== Short task ==
Output every line below exactly.

Scenes as source code

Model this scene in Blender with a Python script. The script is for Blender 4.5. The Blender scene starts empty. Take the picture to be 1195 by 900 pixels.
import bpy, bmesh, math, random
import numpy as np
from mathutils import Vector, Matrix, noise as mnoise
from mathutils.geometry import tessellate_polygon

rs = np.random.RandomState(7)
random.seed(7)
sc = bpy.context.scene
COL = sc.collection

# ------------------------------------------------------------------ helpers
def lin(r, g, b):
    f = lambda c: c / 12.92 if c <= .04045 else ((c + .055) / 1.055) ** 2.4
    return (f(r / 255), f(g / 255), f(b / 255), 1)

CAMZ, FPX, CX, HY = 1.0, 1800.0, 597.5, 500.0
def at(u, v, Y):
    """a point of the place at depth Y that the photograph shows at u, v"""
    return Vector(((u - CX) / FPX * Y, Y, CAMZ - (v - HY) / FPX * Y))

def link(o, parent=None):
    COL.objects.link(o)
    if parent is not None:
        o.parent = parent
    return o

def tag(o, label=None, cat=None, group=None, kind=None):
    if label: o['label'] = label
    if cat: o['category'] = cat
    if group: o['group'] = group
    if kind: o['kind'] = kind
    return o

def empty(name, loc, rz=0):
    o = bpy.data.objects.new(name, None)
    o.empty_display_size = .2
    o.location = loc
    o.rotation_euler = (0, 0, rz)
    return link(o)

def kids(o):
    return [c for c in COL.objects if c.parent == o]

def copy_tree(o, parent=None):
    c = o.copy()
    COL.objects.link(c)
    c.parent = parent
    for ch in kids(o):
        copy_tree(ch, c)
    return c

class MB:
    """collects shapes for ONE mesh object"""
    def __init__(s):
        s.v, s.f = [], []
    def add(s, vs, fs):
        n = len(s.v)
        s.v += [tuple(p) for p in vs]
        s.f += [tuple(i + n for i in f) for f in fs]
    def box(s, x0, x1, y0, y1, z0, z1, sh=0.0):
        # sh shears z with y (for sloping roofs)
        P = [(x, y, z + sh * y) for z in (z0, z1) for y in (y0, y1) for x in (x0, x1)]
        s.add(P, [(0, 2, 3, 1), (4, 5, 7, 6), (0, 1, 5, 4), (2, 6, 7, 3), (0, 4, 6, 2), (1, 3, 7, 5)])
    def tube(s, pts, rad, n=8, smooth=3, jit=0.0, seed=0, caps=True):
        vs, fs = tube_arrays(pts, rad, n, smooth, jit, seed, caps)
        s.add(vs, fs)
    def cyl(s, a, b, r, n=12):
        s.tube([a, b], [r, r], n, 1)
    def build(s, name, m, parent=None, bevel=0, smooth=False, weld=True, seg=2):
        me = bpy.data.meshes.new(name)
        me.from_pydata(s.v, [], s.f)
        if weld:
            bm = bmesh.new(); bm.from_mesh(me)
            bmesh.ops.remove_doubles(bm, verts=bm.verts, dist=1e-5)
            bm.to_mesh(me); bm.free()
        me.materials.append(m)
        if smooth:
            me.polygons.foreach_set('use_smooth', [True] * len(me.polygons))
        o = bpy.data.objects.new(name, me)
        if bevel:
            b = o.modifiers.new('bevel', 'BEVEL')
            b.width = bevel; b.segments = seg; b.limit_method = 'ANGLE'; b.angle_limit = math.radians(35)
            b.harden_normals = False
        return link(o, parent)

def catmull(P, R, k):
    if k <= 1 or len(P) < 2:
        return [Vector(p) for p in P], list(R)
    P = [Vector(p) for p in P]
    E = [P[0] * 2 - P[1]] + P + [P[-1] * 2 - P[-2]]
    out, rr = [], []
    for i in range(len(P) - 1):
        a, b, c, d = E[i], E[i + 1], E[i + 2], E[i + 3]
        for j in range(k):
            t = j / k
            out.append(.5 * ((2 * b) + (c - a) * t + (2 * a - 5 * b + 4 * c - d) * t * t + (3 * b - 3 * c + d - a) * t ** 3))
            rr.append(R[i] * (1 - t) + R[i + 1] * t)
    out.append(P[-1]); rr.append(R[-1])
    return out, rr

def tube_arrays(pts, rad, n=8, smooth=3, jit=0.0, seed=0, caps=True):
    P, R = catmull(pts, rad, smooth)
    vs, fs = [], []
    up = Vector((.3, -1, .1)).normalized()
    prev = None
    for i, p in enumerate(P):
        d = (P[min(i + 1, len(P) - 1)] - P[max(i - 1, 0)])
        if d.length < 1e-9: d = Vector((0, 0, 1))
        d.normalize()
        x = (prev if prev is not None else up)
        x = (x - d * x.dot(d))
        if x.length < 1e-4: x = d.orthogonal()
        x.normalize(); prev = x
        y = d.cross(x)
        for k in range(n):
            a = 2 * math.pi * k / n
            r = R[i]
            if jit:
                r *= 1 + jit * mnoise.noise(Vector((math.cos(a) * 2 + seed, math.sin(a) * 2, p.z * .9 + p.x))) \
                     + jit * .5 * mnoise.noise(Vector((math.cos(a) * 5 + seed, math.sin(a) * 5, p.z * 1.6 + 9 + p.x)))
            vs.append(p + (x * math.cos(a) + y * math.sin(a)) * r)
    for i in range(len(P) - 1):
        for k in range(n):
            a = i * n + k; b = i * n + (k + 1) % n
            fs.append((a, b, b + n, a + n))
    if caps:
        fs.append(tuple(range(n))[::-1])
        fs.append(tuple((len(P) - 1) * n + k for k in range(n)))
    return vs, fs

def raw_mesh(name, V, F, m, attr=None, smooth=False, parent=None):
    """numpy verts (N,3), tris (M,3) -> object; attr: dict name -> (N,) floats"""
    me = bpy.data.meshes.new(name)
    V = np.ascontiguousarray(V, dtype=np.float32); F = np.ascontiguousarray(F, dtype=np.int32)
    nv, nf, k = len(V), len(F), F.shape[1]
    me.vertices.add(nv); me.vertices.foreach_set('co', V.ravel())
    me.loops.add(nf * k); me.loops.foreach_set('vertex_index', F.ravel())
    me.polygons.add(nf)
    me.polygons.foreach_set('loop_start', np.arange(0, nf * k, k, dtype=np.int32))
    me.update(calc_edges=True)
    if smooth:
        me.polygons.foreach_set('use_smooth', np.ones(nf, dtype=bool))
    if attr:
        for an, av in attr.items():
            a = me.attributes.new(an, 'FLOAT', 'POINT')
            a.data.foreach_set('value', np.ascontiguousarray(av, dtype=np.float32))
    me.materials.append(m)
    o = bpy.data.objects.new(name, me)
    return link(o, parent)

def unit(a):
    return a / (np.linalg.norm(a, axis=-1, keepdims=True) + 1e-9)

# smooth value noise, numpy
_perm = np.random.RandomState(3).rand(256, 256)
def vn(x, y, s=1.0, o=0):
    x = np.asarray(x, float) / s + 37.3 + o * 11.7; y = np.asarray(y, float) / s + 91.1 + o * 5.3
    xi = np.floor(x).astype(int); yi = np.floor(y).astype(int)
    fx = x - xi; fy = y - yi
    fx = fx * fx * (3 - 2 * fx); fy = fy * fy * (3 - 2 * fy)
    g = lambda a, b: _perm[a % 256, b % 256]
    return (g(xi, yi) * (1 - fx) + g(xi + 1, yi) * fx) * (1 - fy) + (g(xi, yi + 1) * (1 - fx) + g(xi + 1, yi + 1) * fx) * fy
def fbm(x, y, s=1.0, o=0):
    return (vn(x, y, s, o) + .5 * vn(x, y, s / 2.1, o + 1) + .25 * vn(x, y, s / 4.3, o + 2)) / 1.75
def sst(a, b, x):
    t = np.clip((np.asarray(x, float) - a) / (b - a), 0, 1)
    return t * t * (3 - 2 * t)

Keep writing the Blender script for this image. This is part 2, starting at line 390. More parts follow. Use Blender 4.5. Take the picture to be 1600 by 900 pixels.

== Worked solution ==
Model this scene in Blender with a Python script. The script is for Blender 4.5. The Blender scene starts empty. Take the picture to be 1195 by 900 pixels.
import bpy, bmesh, math, random
import numpy as np
from mathutils import Vector, Matrix, noise as mnoise
from mathutils.geometry import tessellate_polygon

rs = np.random.RandomState(7)
random.seed(7)
sc = bpy.context.scene
COL = sc.collection

# ------------------------------------------------------------------ helpers
def lin(r, g, b):
    f = lambda c: c / 12.92 if c <= .04045 else ((c + .055) / 1.055) ** 2.4
    return (f(r / 255), f(g / 255), f(b / 255), 1)

CAMZ, FPX, CX, HY = 1.0, 1800.0, 597.5, 500.0
def at(u, v, Y):
    """a point of the place at depth Y that the photograph shows at u, v"""
    return Vector(((u - CX) / FPX * Y, Y, CAMZ - (v - HY) / FPX * Y))

def link(o, parent=None):
    COL.objects.link(o)
    if parent is not None:
        o.parent = parent
    return o

def tag(o, label=None, cat=None, group=None, kind=None):
    if label: o['label'] = label
    if cat: o['category'] = cat
    if group: o['group'] = group
    if kind: o['kind'] = kind
    return o

def empty(name, loc, rz=0):
    o = bpy.data.objects.new(name, None)
    o.empty_display_size = .2
    o.location = loc
    o.rotation_euler = (0, 0, rz)
    return link(o)

def kids(o):
    return [c for c in COL.objects if c.parent == o]

def copy_tree(o, parent=None):
    c = o.copy()
    COL.objects.link(c)
    c.parent = parent
    for ch in kids(o):
        copy_tree(ch, c)
    return c

class MB:
    """collects shapes for ONE mesh object"""
    def __init__(s):
        s.v, s.f = [], []
    def add(s, vs, fs):
        n = len(s.v)
        s.v += [tuple(p) for p in vs]
        s.f += [tuple(i + n for i in f) for f in fs]
    def box(s, x0, x1, y0, y1, z0, z1, sh=0.0):
        # sh shears z with y (for sloping roofs)
        P = [(x, y, z + sh * y) for z in (z0, z1) for y in (y0, y1) for x in (x0, x1)]
        s.add(P, [(0, 2, 3, 1), (4, 5, 7, 6), (0, 1, 5, 4), (2, 6, 7, 3), (0, 4, 6, 2), (1, 3, 7, 5)])
    def tube(s, pts, rad, n=8, smooth=3, jit=0.0, seed=0, caps=True):
        vs, fs = tube_arrays(pts, rad, n, smooth, jit, seed, caps)
        s.add(vs, fs)
    def cyl(s, a, b, r, n=12):
        s.tube([a, b], [r, r], n, 1)
    def build(s, name, m, parent=None, bevel=0, smooth=False, weld=True, seg=2):
        me = bpy.data.meshes.new(name)
        me.from_pydata(s.v, [], s.f)
        if weld:
            bm = bmesh.new(); bm.from_mesh(me)
            bmesh.ops.remove_doubles(bm, verts=bm.verts, dist=1e-5)
            bm.to_mesh(me); bm.free()
        me.materials.append(m)
        if smooth:
            me.polygons.foreach_set('use_smooth', [True] * len(me.polygons))
        o = bpy.data.objects.new(name, me)
        if bevel:
            b = o.modifiers.new('bevel', 'BEVEL')
            b.width = bevel; b.segments = seg; b.limit_method = 'ANGLE'; b.angle_limit = math.radians(35)
            b.harden_normals = False
        return link(o, parent)

def catmull(P, R, k):
    if k <= 1 or len(P) < 2:
        return [Vector(p) for p in P], list(R)
    P = [Vector(p) for p in P]
    E = [P[0] * 2 - P[1]] + P + [P[-1] * 2 - P[-2]]
    out, rr = [], []
    for i in range(len(P) - 1):
        a, b, c, d = E[i], E[i + 1], E[i + 2], E[i + 3]
        for j in range(k):
            t = j / k
            out.append(.5 * ((2 * b) + (c - a) * t + (2 * a - 5 * b + 4 * c - d) * t * t + (3 * b - 3 * c + d - a) * t ** 3))
            rr.append(R[i] * (1 - t) + R[i + 1] * t)
    out.append(P[-1]); rr.append(R[-1])
    return out, rr

def tube_arrays(pts, rad, n=8, smooth=3, jit=0.0, seed=0, caps=True):
    P, R = catmull(pts, rad, smooth)
    vs, fs = [], []
    up = Vector((.3, -1, .1)).normalized()
    prev = None
    for i, p in enumerate(P):
        d = (P[min(i + 1, len(P) - 1)] - P[max(i - 1, 0)])
        if d.length < 1e-9: d = Vector((0, 0, 1))
        d.normalize()
        x = (prev if prev is not None else up)
        x = (x - d * x.dot(d))
        if x.length < 1e-4: x = d.orthogonal()
        x.normalize(); prev = x
        y = d.cross(x)
        for k in range(n):
            a = 2 * math.pi * k / n
            r = R[i]
            if jit:
                r *= 1 + jit * mnoise.noise(Vector((math.cos(a) * 2 + seed, math.sin(a) * 2, p.z * .9 + p.x))) \
                     + jit * .5 * mnoise.noise(Vector((math.cos(a) * 5 + seed, math.sin(a) * 5, p.z * 1.6 + 9 + p.x)))
            vs.append(p + (x * math.cos(a) + y * math.sin(a)) * r)
    for i in range(len(P) - 1):
        for k in range(n):
            a = i * n + k; b = i * n + (k + 1) % n
            fs.append((a, b, b + n, a + n))
    if caps:
        fs.append(tuple(range(n))[::-1])
        fs.append(tuple((len(P) - 1) * n + k for k in range(n)))
    return vs, fs

def raw_mesh(name, V, F, m, attr=None, smooth=False, parent=None):
    """numpy verts (N,3), tris (M,3) -> object; attr: dict name -> (N,) floats"""
    me = bpy.data.meshes.new(name)
    V = np.ascontiguousarray(V, dtype=np.float32); F = np.ascontiguousarray(F, dtype=np.int32)
    nv, nf, k = len(V), len(F), F.shape[1]
    me.vertices.add(nv); me.vertices.foreach_set('co', V.ravel())
    me.loops.add(nf * k); me.loops.foreach_set('vertex_index', F.ravel())
    me.polygons.add(nf)
    me.polygons.foreach_set('loop_start', np.arange(0, nf * k, k, dtype=np.int32))
    me.update(calc_edges=True)
    if smooth:
        me.polygons.foreach_set('use_smooth', np.ones(nf, dtype=bool))
    if attr:
        for an, av in attr.items():
            a = me.attributes.new(an, 'FLOAT', 'POINT')
            a.data.foreach_set('value', np.ascontiguousarray(av, dtype=np.float32))
    me.materials.append(m)
    o = bpy.data.objects.new(name, me)
    return link(o, parent)

def unit(a):
    return a / (np.linalg.norm(a, axis=-1, keepdims=True) + 1e-9)

# smooth value noise, numpy
_perm = np.random.RandomState(3).rand(256, 256)
def vn(x, y, s=1.0, o=0):
    x = np.asarray(x, float) / s + 37.3 + o * 11.7; y = np.asarray(y, float) / s + 91.1 + o * 5.3
    xi = np.floor(x).astype(int); yi = np.floor(y).astype(int)
    fx = x - xi; fy = y - yi
    fx = fx * fx * (3 - 2 * fx); fy = fy * fy * (3 - 2 * fy)
    g = lambda a, b: _perm[a % 256, b % 256]
    return (g(xi, yi) * (1 - fx) + g(xi + 1, yi) * fx) * (1 - fy) + (g(xi, yi + 1) * (1 - fx) + g(xi + 1, yi + 1) * fx) * fy
def fbm(x, y, s=1.0, o=0):
    return (vn(x, y, s, o) + .5 * vn(x, y, s / 2.1, o + 1) + .25 * vn(x, y, s / 4.3, o + 2)) / 1.75
def sst(a, b, x):
    t = np.clip((np.asarray(x, float) - a) / (b - a), 0, 1)
    return t * t * (3 - 2 * t)

Keep writing the Blender script for this image. This is part 2, starting at line 390. More parts follow. Use Blender 4.5. Take the picture to be 1600 by 900 pixels.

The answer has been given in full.